Bhaji Illuminati, CEO & Co-Founder of Centrifuge Labs

He adds that enabling JAAA and JTRSY inside Falcon gives holders real utility, bringing the industry closer to a fully interoperable onchain financial system.
 
This is a major moment for Centrifuge, the platform behind the leading tokenized credit ecosystem. Their flagship product JAAA — now over $1B TVL — is managed by Janus Henderson and represents a curated portfolio of short-duration, investment-grade corporate credit. It packages a traditionally institutional-only asset class into a programmable, accessible onchain format.

What JAAA Unlocks Inside Falcon

By accepting JAAA as collateral, Falcon users can:

  • Keep exposure to high-quality RWAs

  • Mint USDf against the position

  • Deploy USDf into yield strategies, liquidity pools, or cross-ecosystem DeFi opportunities

  • Stay invested in corporate credit without needing to sell

Structured credit stops being a “buy-and-hold” product — it becomes a base layer for capital efficiency.

“The RWA market is shifting quickly from tokenized treasuries toward higher-yield, higher-complexity credit. JAAA fits this shift perfectly and shows how real-world credit can become usable collateral onchain.”

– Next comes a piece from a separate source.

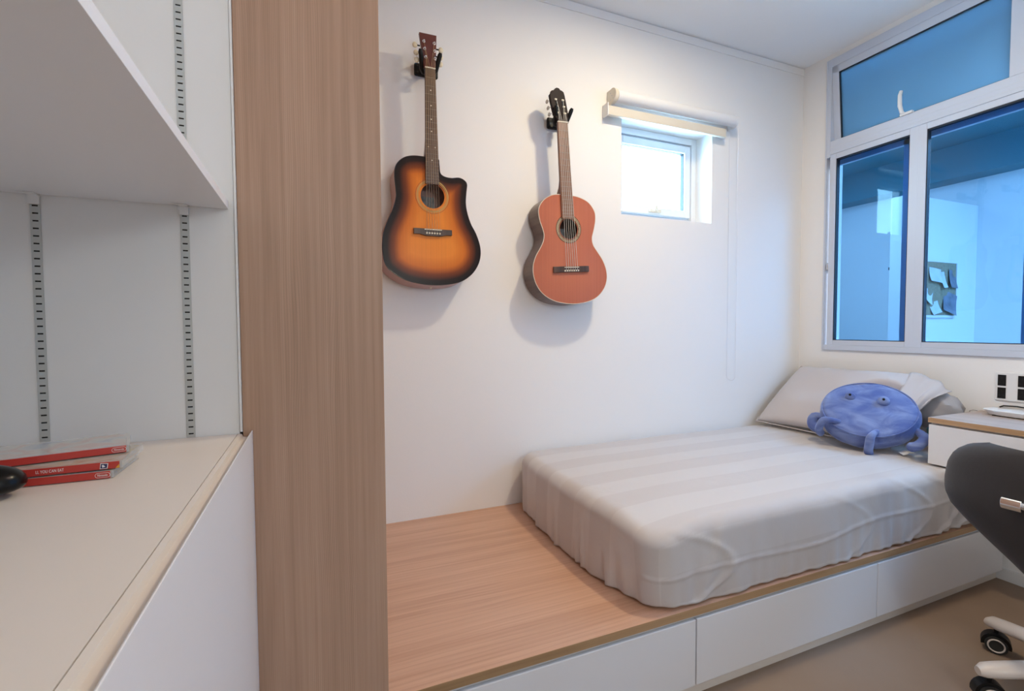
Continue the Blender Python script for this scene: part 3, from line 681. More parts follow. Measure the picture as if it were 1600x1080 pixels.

Artem Tolkachev, Chief RWA Officer at Falcon Finance

How Falcon Handles RWA Collateral

Falcon uses RWAs solely as collateral. They sit in segregated reserve accounts and do not impact USDf’s return engine.
USDf yield continues to come from Falcon’s market-neutral strategy stack — meaning:

  • collateral risk

  • strategy performance

  • user yield

…all stay cleanly separated.
 
This design keeps USDf behavior consistent across all collateral types, even as Falcon expands into more complex RWAs.

Advancing Falcon’s Cross-Asset Collateral Vision

Adding JAAA aligns with Falcon’s vision to support multiple collateral classes across tokenized markets. The protocol already supports:

  • tokenized equities

  • gold

  • U.S. Treasuries

  • high-quality crypto assets

Structured corporate credit now expands that universe even further. Falcon sees a future where users unlock liquidity from diversified collateral baskets — fully compliant, professionally structured, and customizable based on investment profile.

“By 2030, most major liquid assets will exist as programmable collateral. Falcon’s role is to ensure these assets can be put to work, not just represented.”


Artem Tolkachev, Chief RWA Officer at Falcon Finance

How Users Tap Into JAAA and JTRSY

Once KYC is complete, users can:

  1. Deposit JAAA or JTRSY

  2. Mint USDf against the collateral

  3. Continue earning passive exposure to the underlying RWA

  4. Deploy USDf into yields, LPs, restaking, or Falcon’s delta-neutral strategies

This means institutions and qualified users can stay invested in diversified corporate credit while gaining onchain liquidity and market-neutral returns.